Study: Limited Disclosure of Pay-for-Performance Analyses

Subodh Mishra, ISS Governance Exchange

Six in 10 U.S. companies conducted analyses to assess “how closely” executive pay levels align with company performance, yet nearly two-thirds of those companies did not disclose the results of those analyses in their 2014 proxy statements, according to a recently released Towers Watson survey. The Towers Watson survey found that 60 percent of the 104 U.S. companies polled in September and October conducted a pay-for-performance analysis that compares both the company’s financial performance and pay positioning with those of its peers in the marketplace. Among those companies, nearly two-thirds (63 percent) did not disclose that they conducted an analysis or the results of the analysis in their 2014 proxies. Thirty percent of respondents disclosed the findings of the analysis, while the remaining 7 percent told shareholders they performed the analysis but did not reveal the details, Towers noted in an Oct. 30 statement. In a similar survey two years ago, 44 percent of companies did not tell shareholders that they performed a pay-for-performance analysis.

When asked why they did not disclose the pay-for-performance analysis, just over three-fourths of respondents said they were waiting for forthcoming Securities and Exchange Commission disclosure rules to be issued before doing so, while one-third also said they were concerned about setting a precedent that will require similar disclosure in the future. About two in 10 respondents said the analysis did not yield incrementally valuable information to shareholders, Towers said.

Interestingly, a vast majority of respondents analyze pay-for-performance alignment in ways that may be at odds with what the SEC may require. For example, among companies that conducted a pay-for-performance analysis, nearly all (96 percent) compared their performance to a company-defined peer group. Additionally, the majority of respondents (79 percent) used a three-year period to measure performance. And more than half (60 percent) use a definition of compensation other than that disclosed in the Summary Compensation Table, as required by the SEC.

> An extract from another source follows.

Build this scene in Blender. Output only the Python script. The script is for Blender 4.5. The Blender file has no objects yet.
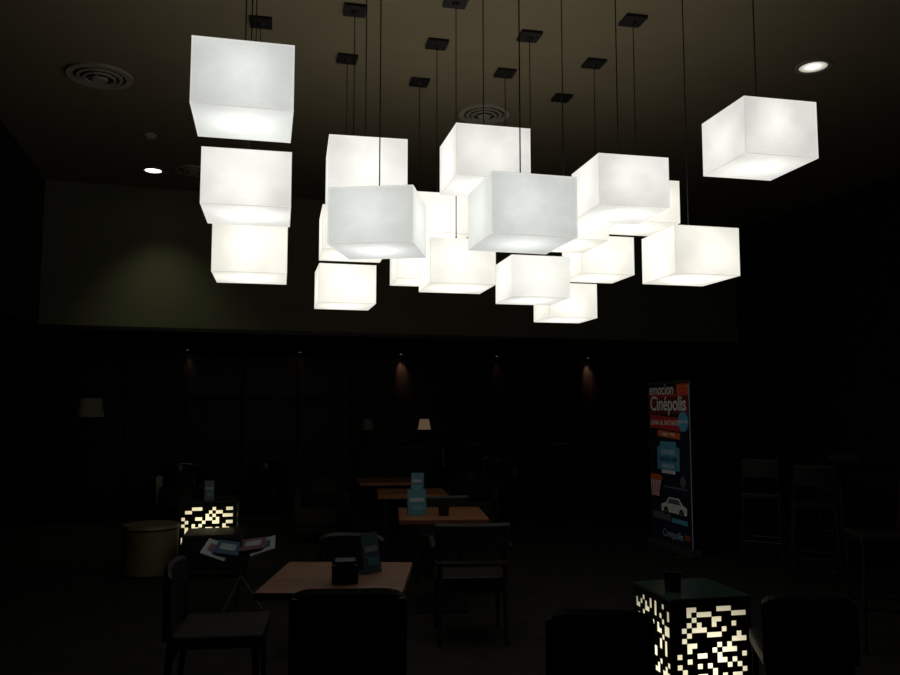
import bpy, bmesh, math, random
from mathutils import Matrix, Vector, Euler
sc = bpy.context.scene
try:
    sc.view_settings.view_transform = 'Standard'
except Exception:
    pass

# ------------------------------------------------------------ materials
def mat(name, col, rough=0.6, metal=0.0, noise=None, nscale=20, bump=0.0, spec=0.5, emit=None, estr=0):
    m = bpy.data.materials.new(name); m.use_nodes = True
    nt = m.node_tree; b = nt.nodes['Principled BSDF']
    b.inputs['Base Color'].default_value = (*col, 1)
    b.inputs['Roughness'].default_value = rough
    b.inputs['Metallic'].default_value = metal
    b.inputs['Specular IOR Level'].default_value = spec
    if emit:
        b.inputs['Emission Color'].default_value = (*emit, 1)
        b.inputs['Emission Strength'].default_value = estr
    if noise or bump:
        tc = nt.nodes.new('ShaderNodeTexCoord')
        n = nt.nodes.new('ShaderNodeTexNoise'); n.inputs['Scale'].default_value = nscale
        n.inputs['Detail'].default_value = 5
        nt.links.new(tc.outputs['Object'], n.inputs['Vector'])
        if noise:
            r = nt.nodes.new('ShaderNodeValToRGB')
            r.color_ramp.elements[0].position = 0.3; r.color_ramp.elements[1].position = 0.7
            r.color_ramp.elements[0].color = (*col, 1); r.color_ramp.elements[1].color = (*noise, 1)
            nt.links.new(n.outputs['Fac'], r.inputs['Fac'])
            nt.links.new(r.outputs['Color'], b.inputs['Base Color'])
        if bump:
            bp = nt.nodes.new('ShaderNodeBump'); bp.inputs['Strength'].default_value = bump
            bp.inputs['Distance'].default_value = 0.01
            nt.links.new(n.outputs['Fac'], bp.inputs['Height'])
            nt.links.new(bp.outputs['Normal'], b.inputs['Normal'])
    return m

def wood(name, c1, c2, rough=0.4, scale=3):
    m = bpy.data.materials.new(name); m.use_nodes = True
    nt = m.node_tree; b = nt.nodes['Principled BSDF']
    tc = nt.nodes.new('ShaderNodeTexCoord'); mp = nt.nodes.new('ShaderNodeMapping')
    mp.inputs['Scale'].default_value = (1, 9, 1)
    n = nt.nodes.new('ShaderNodeTexNoise'); n.inputs['Scale'].default_value = scale
    n.inputs['Detail'].default_value = 8; n.inputs['Distortion'].default_value = 0.6
    r = nt.nodes.new('ShaderNodeValToRGB')
    r.color_ramp.elements[0].position = 0.35; r.color_ramp.elements[1].position = 0.68
    r.color_ramp.elements[0].color = (*c1, 1); r.color_ramp.elements[1].color = (*c2, 1)
    nt.links.new(tc.outputs['Object'], mp.inputs['Vector']); nt.links.new(mp.outputs['Vector'], n.inputs['Vector'])
    nt.links.new(n.outputs['Fac'], r.inputs['Fac']); nt.links.new(r.outputs['Color'], b.inputs['Base Color'])
    b.inputs['Roughness'].default_value = rough
    b.inputs['Specular IOR Level'].default_value = 0.3
    return m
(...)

Companies continued to make changes to their executive pay programs to further strengthen the link between pay and performance, the survey noted. More than four in 10 (43 percent) changed their peer comparison group, while a slightly lower percentage (40 percent) changed the performance measures used to determine incentive payouts. Slightly more than a quarter of the respondents used more demanding performance goals and changed the equity pay mix.